Exercise aim | Print nothing but the lines from the start of the listing below through the line that contains "PI = math.pi". Do not include the pictures.

Supplied data |

══════════════════════════════

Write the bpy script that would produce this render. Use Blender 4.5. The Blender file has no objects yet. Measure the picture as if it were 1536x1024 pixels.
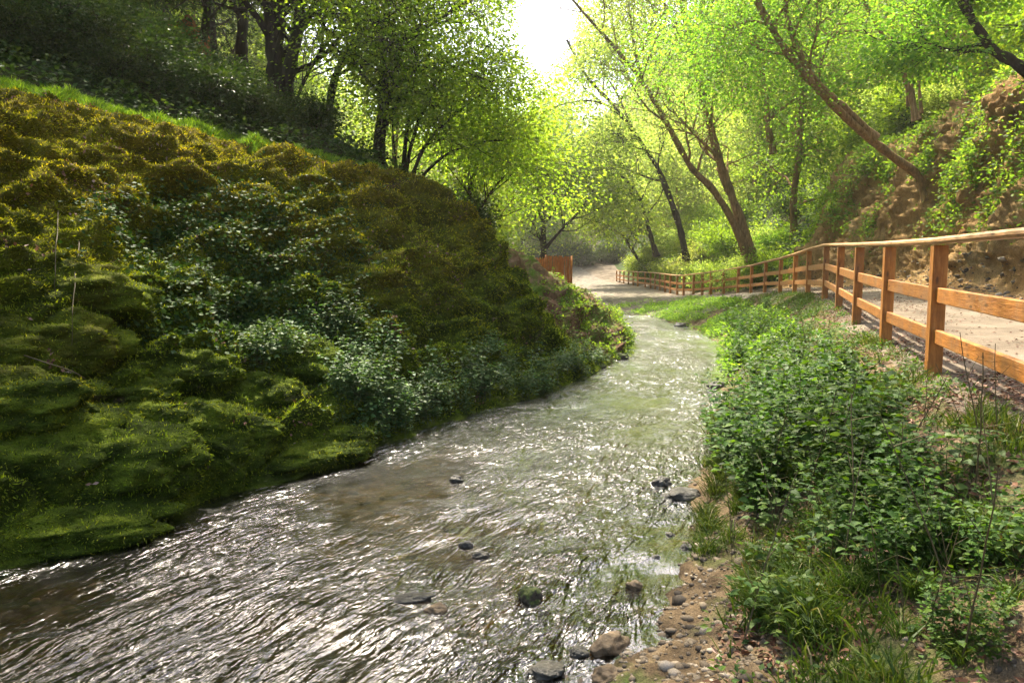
import bpy, math, random
import numpy as np
from mathutils import Vector
rng = np.random.default_rng(7)
random.seed(7)
SC = bpy.context.scene
COL = SC.collection
PI = math.pi

# ------------------------------------------------------------------ camera, sky, sun, exposure
FPX = 1100.0                       # focal length in pixels of the 1536 px wide photograph
PITCH = math.radians(5.56)
CAM = np.array([0.0, 0.0, 1.9])    # water level is z = 0
cd = bpy.data.cameras.new('camera'); cam = bpy.data.objects.new('camera', cd); COL.objects.link(cam)
cd.sensor_width = 36.0; cd.lens = 36.0 * FPX / 1536.0
cd.clip_start = 0.05; cd.clip_end = 2000
cam.location = CAM; cam.rotation_euler = (PI / 2 - PITCH, 0, 0)
SC.camera = cam

SUN_DIR = np.array([-0.17, 0.62, 1.0]); SUN_DIR = SUN_DIR / np.linalg.norm(SUN_DIR)
SUN_EL = math.asin(SUN_DIR[2]); SUN_AZ = math.atan2(SUN_DIR[0], SUN_DIR[1])
world = bpy.data.worlds.new('World'); SC.world = world; world.use_nodes = True
wn = world.node_tree.nodes; wl = world.node_tree.links
bg = wn['Background']
sky = wn.new('ShaderNodeTexSky'); sky.sky_type = 'NISHITA'; sky.sun_disc = False
sky.sun_elevation = SUN_EL; sky.sun_rotation = SUN_AZ
sky.air_density = 1.0; sky.dust_density = 5.0; sky.ozone_density = 1.0
wl.new(sky.outputs[0], bg.inputs[0]); bg.inputs[1].default_value = 0.15

sd = bpy.data.lights.new('sun', 'SUN'); sun = bpy.data.objects.new('sun', sd); COL.objects.link(sun)
sd.energy = 4.6; sd.angle = math.radians(0.5); sd.color = (1.0, 0.90, 0.74)
sun.rotation_euler = Vector(SUN_DIR).to_track_quat('Z', 'Y').to_euler()
sun.location = (0, 0, 60)

SC.view_settings.view_transform = 'Standard'; SC.view_settings.look = 'None'
SC.view_settings.exposure = 1.85; SC.view_settings.gamma = 1.0
SC.cycles.max_bounces = 8; SC.cycles.diffuse_bounces = 5; SC.cycles.glossy_bounces = 2
SC.cycles.transmission_bounces = 4; SC.cycles.transparent_max_bounces = 6
SC.cycles.caustics_reflective = False; SC.cycles.caustics_refractive = False
SC.cycles.sample_clamp_indirect = 4.0
SC.cycles.use_denoising = True

# ------------------------------------------------------------------ helpers
FWD = np.array([0, math.cos(PITCH), -math.sin(PITCH)]); UPV = np.array([0, math.sin(PITCH), math.cos(PITCH)])
RGT = np.array([1.0, 0, 0])
def U(px, py, d):
    return CAM + d * (FWD + (px - 768) / FPX * RGT - (py - 512) / FPX * UPV)
def G(px, py, z=0.0):
    r = FWD + (px - 768) / FPX * RGT - (py - 512) / FPX * UPV
    return CAM + r * ((z - CAM[2]) / r[2])
def norm(a):
    return a / np.maximum(np.linalg.norm(a, axis=-1, keepdims=True), 1e-9)

_perm = np.random.default_rng(3).permutation(256); _perm = np.concatenate([_perm, _perm])
_gr = norm(np.random.default_rng(4).normal(size=(256, 3)))
def perlin(p):
    p = np.asarray(p, float); i = np.floor(p).astype(int); f = p - i; i &= 255
    w = f * f * f * (f * (f * 6 - 15) + 10)
    out = 0
    for dx in (0, 1):
        wx = w[..., 0] if dx else 1 - w[..., 0]
        for dy in (0, 1):
            wy = w[..., 1] if dy else 1 - w[..., 1]
            for dz in (0, 1):
                wz = w[..., 2] if dz else 1 - w[..., 2]
                h = _perm[(_perm[(_perm[(i[..., 0] + dx) & 255] + i[..., 1] + dy) & 255] + i[..., 2] + dz) & 255]
                g = _gr[h]
                out = out + wx * wy * wz * (g[..., 0] * (f[..., 0] - dx) + g[..., 1] * (f[..., 1] - dy) + g[..., 2] * (f[..., 2] - dz))
    return out * 1.5
def fbm(p, s, o=4, gain=0.5):
    p = np.asarray(p, float) / s; a = 1; t = 0
    for k in range(o):
        t = t + a * perlin(p + 17.3 * k); p = p * 2.03; a *= gain
    return t
_h = np.random.default_rng(5).random((256, 3))
def worley(p):
    p = np.asarray(p, float); i = np.floor(p).astype(int); f = p - i
    best = np.full(p.shape[:-1], 9.0)
    for dx in (-1, 0, 1):
        for dy in (-1, 0, 1):
            for dz in (-1, 0, 1):
                c = i + np.array([dx, dy, dz])
                h = _perm[(_perm[(_perm[c[..., 0] & 255] + c[..., 1]) & 255] + c[..., 2]) & 255]
                d = ((np.array([dx, dy, dz]) + _h[h] - f) ** 2).sum(-1)
                best = np.minimum(best, d)
    return np.sqrt(best)
def sstep(a, b, x):
    t = np.clip((np.asarray(x, float) - a) / (b - a), 0, 1); return t * t * (3 - 2 * t)

def mesh(name, v, quads=None, tris=None, smooth=True, mats=(), matidx=None):
    me = bpy.data.meshes.new(name)
    v = np.asarray(v, np.float32); me.vertices.add(len(v)); me.vertices.foreach_set('co', v.ravel())
    li, ls = [], []; off = 0
    for arr in (quads, tris):
        if arr is None or len(arr) == 0: continue
        arr = np.asarray(arr, np.int32); k = arr.shape[1]
        li.append(arr.ravel()); ls.append(off + np.arange(len(arr), dtype=np.int32) * k); off += arr.size
    li = np.concatenate(li); ls = np.concatenate(ls)
    me.loops.add(len(li)); me.loops.foreach_set('vertex_index', li)
    me.polygons.add(len(ls)); me.polygons.foreach_set('loop_start', ls)
    me.polygons.foreach_set('use_smooth', np.full(len(ls), smooth, bool))
    for m in mats: me.materials.append(m)
    if matidx is not None: me.polygons.foreach_set('material_index', np.asarray(matidx, np.int32))
    me.update(calc_edges=True); me.validate()
    return me
def obj(name, me, parent=None, loc=None):
    o = bpy.data.objects.new(name, me); COL.objects.link(o)
    if parent is not None: o.parent = parent
    if loc is not None: o.location = loc
    return o
def tag(o, label=None, cat=None, group=None, kind=None):
    if label: o['label'] = label
    if cat: o['category'] = cat
    if group: o['group'] = group
    if kind: o['kind'] = kind
    return o
def empty(name, loc, label, cat, group=None):
    o = bpy.data.objects.new(name, None); COL.objects.link(o); o.location = loc
    o.empty_display_size = 0.2
    return tag(o, label, cat, group)
def dup(root, loc, rz=0.0, sc=1.0, label=None):
    r = root.copy(); COL.objects.link(r); r.location = loc; r.rotation_euler = (0, 0, rz)
    r.scale = (sc, sc, sc) if np.isscalar(sc) else sc
    if label: r['label'] = label
    for ch in list(root.children):
        c = ch.copy(); COL.objects.link(c); c.parent = r
    return r

class MB:
    """collects shapes into one mesh"""
    def __init__(s): s.v = []; s.q = []; s.t = []; s.n = 0
    def add(s, v, q=None, t=None):
        s.v.append(np.asarray(v, float))
        if q is not None and len(q): s.q.append(np.asarray(q) + s.n)
        if t is not None and len(t): s.t.append(np.asarray(t) + s.n)
        s.n += len(v)
    def build(s, name, mats, smooth=True):
        return mesh(name, np.concatenate(s.v), np.concatenate(s.q) if s.q else None, np.concatenate(s.t) if s.t else None, smooth, mats)
    def tube(s, pts, rad, sides=6, cap=False):
        pts = np.asarray(pts, float); n = len(pts); rad = np.broadcast_to(rad, (n,))
        t = norm(np.gradient(pts, axis=0)); up = np.array([0.13, 0.21, 0.97]) if abs(t[0][2]) < 0.9 else np.array([1.0, 0.1, 0])
        a = norm(np.cross(t, up)); b = np.cross(t, a)
        th = np.arange(sides) * 2 * PI / sides
        v = pts[:, None] + rad[:, None, None] * (np.cos(th)[None, :, None] * a[:, None] + np.sin(th)[None, :, None] * b[:, None])
        i = np.arange(n - 1)[:, None] * sides; j = np.arange(sides)[None]; k = (j + 1) % sides
        q = np.stack([i + j, i + k, i + sides + k, i + sides + j], -1).reshape(-1, 4)
        s.add(v.reshape(-1, 3), q)
        if cap:
            c = np.arange(1, sides - 1)
            o2 = (n - 1) * sides
            s.t.append(np.stack([np.zeros_like(c) + o2, c + o2, c + 1 + o2], -1) + s.n - n * sides)
            s.t.append(np.stack([np.zeros_like(c), c + 1, c], -1) + s.n - n * sides)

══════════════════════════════

Exercise answer |
Write the bpy script that would produce this render. Use Blender 4.5. The Blender file has no objects yet. Measure the picture as if it were 1536x1024 pixels.
import bpy, math, random
import numpy as np
from mathutils import Vector
rng = np.random.default_rng(7)
random.seed(7)
SC = bpy.context.scene
COL = SC.collection
PI = math.pi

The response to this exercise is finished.